Mais nous ne voulons parler aujourd’hui que de la philosophie moderne ; son histoire est si peu terminée que, depuis deux ans, il s’est publié un grand nombre d’écrits pleins de recherches nouvelles et intéressantes sur Ramus, sur le cartésianisme, sur Spinoza et Leibnitz, sur Kant et Hegel. Une esquisse rapide suffira pour faire voir que ces travaux ont quelque chose à apprendre aux plus savans.


Rien de plus animé, de plus dramatique, de plus attrayant que cette première époque de la philosophie moderne qu’on appelle la renaissance ; aussi a-t-elle eu sa bonne part dans les travaux de l’école moderne. Vanini, Giordano Bruno, Jacob Bœhme, ont les premiers attiré les regards, et c’était justice ; mais Vanini et Bruno sont des Italiens, Bœhme est Allemand. Qu’est-ce à dire ? la France serait-elle restée étrangère au mouvement de la renaissance philosophique ? Non, certes, car s’il est au XVIe siècle un personnage remarquable par l’audace de ses entreprises et l’étendue de son influence, c’est un Français, un compatriote de Calvin, l’illustre et infortuné Ramus.

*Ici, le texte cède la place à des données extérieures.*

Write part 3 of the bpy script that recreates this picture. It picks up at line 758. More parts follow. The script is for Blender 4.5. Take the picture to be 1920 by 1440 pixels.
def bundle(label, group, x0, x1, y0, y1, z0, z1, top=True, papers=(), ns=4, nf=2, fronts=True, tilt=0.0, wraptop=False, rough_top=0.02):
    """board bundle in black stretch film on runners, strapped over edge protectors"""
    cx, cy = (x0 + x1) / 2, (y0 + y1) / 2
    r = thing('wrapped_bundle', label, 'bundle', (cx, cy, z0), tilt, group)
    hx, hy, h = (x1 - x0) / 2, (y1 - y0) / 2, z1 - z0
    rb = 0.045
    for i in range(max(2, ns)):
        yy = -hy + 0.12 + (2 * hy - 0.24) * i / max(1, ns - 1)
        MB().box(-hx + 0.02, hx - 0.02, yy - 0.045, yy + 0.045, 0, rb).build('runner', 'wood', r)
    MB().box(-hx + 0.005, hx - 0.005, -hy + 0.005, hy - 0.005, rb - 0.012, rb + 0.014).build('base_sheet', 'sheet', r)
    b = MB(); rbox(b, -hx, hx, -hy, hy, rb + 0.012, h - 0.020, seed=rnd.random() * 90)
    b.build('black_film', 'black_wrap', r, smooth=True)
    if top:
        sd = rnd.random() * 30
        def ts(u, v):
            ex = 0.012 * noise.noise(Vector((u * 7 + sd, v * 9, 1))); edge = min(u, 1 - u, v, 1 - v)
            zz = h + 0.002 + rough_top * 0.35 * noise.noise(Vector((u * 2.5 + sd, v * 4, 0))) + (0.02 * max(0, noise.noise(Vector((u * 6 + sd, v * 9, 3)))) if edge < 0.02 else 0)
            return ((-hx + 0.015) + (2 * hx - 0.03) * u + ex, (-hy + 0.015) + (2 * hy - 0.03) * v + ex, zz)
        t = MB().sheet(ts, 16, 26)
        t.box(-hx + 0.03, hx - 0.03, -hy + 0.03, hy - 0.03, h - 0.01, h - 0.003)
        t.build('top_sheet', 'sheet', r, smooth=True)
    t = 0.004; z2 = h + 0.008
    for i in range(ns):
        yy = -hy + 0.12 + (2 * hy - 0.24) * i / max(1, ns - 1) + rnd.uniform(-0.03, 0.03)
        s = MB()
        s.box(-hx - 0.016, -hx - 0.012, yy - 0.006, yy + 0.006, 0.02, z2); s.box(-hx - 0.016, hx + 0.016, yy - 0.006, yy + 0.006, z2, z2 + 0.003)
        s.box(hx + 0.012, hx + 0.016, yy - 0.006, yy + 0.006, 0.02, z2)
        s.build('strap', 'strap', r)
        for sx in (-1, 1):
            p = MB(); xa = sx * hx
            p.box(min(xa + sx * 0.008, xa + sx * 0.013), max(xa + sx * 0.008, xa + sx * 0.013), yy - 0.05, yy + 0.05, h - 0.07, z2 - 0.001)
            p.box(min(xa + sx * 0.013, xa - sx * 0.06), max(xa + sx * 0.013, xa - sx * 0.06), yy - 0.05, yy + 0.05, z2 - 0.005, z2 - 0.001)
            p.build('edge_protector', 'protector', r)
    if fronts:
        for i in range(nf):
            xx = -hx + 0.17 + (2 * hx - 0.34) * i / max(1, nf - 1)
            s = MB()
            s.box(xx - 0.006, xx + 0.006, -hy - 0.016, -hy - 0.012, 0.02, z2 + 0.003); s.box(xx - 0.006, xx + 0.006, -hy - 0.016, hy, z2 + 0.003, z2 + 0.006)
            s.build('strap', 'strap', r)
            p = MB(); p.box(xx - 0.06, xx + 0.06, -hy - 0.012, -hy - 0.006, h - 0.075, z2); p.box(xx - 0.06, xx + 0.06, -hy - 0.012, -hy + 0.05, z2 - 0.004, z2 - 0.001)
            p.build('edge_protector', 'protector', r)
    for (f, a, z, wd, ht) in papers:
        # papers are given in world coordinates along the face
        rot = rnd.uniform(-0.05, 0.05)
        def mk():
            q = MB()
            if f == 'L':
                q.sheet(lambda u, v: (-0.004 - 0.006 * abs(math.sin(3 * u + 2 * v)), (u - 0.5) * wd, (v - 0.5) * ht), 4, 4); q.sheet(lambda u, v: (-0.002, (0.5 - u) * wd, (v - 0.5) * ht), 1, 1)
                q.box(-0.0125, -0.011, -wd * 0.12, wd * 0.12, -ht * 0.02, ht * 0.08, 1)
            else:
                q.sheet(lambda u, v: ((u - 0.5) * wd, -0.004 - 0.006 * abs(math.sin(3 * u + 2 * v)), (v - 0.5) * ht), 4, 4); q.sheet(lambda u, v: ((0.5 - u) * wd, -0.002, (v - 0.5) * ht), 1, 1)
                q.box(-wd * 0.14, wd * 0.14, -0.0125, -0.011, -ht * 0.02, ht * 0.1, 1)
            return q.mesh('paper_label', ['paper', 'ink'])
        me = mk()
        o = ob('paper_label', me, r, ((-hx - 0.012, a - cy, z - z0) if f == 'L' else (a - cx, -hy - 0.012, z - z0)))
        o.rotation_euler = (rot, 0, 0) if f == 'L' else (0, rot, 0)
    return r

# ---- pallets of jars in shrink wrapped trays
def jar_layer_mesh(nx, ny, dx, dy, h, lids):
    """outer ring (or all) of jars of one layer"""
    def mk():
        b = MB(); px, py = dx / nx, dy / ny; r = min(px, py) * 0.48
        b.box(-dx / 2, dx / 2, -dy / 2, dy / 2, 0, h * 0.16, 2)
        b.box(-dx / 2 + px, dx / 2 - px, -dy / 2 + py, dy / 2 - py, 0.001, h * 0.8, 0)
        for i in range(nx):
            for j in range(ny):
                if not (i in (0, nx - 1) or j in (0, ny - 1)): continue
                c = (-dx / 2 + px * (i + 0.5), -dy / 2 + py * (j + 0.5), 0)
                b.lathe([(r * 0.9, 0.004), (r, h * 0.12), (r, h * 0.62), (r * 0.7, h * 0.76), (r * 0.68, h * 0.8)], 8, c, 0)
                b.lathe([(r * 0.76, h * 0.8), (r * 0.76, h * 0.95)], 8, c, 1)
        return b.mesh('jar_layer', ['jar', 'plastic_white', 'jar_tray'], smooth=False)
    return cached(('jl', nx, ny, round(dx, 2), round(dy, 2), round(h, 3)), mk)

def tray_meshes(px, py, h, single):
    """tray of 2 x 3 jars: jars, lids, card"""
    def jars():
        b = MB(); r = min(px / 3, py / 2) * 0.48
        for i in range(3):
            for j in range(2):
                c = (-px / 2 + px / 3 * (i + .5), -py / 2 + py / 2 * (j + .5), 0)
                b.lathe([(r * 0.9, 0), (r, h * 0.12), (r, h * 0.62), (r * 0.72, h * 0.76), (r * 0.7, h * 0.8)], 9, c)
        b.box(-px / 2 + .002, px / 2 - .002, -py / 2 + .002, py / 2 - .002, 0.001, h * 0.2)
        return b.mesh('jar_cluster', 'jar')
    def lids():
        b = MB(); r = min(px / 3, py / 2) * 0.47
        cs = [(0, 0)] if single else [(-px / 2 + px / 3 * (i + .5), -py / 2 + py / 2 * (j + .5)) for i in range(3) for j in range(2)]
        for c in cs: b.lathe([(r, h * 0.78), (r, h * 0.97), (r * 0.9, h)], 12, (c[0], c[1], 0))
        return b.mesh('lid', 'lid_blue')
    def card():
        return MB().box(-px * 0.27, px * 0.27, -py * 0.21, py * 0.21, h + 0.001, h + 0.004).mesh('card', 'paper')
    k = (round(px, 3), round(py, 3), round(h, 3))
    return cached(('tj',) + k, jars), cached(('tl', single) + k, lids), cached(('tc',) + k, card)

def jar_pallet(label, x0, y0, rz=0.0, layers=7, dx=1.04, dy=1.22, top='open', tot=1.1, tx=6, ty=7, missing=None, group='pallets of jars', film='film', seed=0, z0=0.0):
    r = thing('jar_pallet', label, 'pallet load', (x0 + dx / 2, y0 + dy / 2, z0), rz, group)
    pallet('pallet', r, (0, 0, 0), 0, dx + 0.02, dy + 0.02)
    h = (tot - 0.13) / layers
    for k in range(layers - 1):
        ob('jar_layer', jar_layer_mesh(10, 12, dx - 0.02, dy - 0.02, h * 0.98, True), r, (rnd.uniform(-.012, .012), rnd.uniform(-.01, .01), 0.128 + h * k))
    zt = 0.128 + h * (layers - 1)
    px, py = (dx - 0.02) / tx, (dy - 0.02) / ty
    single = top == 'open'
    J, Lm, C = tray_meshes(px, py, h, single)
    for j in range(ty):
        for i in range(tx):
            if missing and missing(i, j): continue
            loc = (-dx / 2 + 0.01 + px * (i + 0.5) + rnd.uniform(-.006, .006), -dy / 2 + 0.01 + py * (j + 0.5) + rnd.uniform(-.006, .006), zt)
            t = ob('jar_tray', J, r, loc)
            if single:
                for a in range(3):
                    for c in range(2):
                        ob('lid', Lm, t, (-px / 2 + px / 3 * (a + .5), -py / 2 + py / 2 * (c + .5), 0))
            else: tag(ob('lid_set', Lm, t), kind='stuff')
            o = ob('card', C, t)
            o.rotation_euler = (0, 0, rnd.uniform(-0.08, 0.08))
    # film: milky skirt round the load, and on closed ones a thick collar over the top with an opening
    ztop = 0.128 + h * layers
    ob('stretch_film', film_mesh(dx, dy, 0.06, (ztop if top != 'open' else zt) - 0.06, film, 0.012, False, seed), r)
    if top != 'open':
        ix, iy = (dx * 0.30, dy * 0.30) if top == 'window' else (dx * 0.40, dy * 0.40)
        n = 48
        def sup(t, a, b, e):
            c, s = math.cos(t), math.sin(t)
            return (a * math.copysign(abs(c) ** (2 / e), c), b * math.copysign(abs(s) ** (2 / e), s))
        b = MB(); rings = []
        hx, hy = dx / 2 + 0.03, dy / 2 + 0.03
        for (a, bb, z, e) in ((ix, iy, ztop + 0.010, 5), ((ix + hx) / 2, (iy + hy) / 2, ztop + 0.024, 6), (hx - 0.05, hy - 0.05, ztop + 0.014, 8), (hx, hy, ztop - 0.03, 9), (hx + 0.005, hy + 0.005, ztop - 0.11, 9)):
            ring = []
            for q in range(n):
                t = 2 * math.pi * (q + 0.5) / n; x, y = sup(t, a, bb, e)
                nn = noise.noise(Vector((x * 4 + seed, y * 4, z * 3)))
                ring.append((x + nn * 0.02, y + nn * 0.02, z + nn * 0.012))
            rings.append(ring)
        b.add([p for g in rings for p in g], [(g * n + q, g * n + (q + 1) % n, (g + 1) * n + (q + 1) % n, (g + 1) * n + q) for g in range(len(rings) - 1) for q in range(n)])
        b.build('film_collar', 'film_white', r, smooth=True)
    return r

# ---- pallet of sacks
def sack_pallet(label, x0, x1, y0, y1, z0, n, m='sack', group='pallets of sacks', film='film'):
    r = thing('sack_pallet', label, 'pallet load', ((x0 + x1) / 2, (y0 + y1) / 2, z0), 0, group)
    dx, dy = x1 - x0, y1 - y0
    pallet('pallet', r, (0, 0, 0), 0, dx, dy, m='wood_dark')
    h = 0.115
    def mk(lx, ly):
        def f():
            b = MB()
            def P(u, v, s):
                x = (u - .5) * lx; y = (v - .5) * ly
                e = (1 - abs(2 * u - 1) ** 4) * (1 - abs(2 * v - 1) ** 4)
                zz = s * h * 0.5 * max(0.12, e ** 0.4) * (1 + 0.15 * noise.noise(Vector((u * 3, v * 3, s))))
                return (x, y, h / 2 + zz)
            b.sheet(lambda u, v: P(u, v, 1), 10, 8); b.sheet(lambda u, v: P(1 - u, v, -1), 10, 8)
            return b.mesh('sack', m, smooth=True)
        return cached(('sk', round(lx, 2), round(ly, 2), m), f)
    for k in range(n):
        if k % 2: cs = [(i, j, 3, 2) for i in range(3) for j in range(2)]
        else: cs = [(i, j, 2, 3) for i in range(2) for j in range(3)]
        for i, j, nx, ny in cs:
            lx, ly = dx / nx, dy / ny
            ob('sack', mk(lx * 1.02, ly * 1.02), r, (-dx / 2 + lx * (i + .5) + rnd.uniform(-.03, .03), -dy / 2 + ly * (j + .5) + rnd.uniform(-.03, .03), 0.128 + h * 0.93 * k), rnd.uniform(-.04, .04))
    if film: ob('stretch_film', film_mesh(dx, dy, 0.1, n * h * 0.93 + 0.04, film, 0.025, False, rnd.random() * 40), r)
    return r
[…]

Les grands traits de cette figure historique, dispersés dans De Thou, dans Étienne Pasquier, dans Scévole de Sainte-Marthe, ont été réunis par Bayle et par Brucker, sans parler des dévots de Ramus comme Nancel et ces deux savans hommes, Freigius et Banosius, dont les petits dissentimens ont égayé Voltaire[1]. Malgré le nombre et la richesse de ces matériaux, il restait encore une foule de particularités à éclaircir ; il restait à faire connaître les écrits de Ramus, autrefois si populaires et tirés à vingt éditions, aujourd’hui si prodigieusement rares ; il restait enfin à caractériser le génie et l’influence de ce puissant réformateur, qui a tant honoré la philosophie et la France. M. Waddington s’est chargé de cette noble entreprise, philosophique et patriotique tout à la fois. Il a écrit la biographie de Ramus avec un soin religieux et en homme qui ne veut rien laisser à faire après lui. Aussi bien il n’y aura désormais aucune part d’inconnu dans les moindres détails de cette orageuse carrière, terminée par une fin si tragique. C’est un récit complet et définitif, modèle de patience, d’exactitude et d’érudition.

  1. Dictionnaire philosophique, art. Du Quisquis de Pamus ou La Ramée.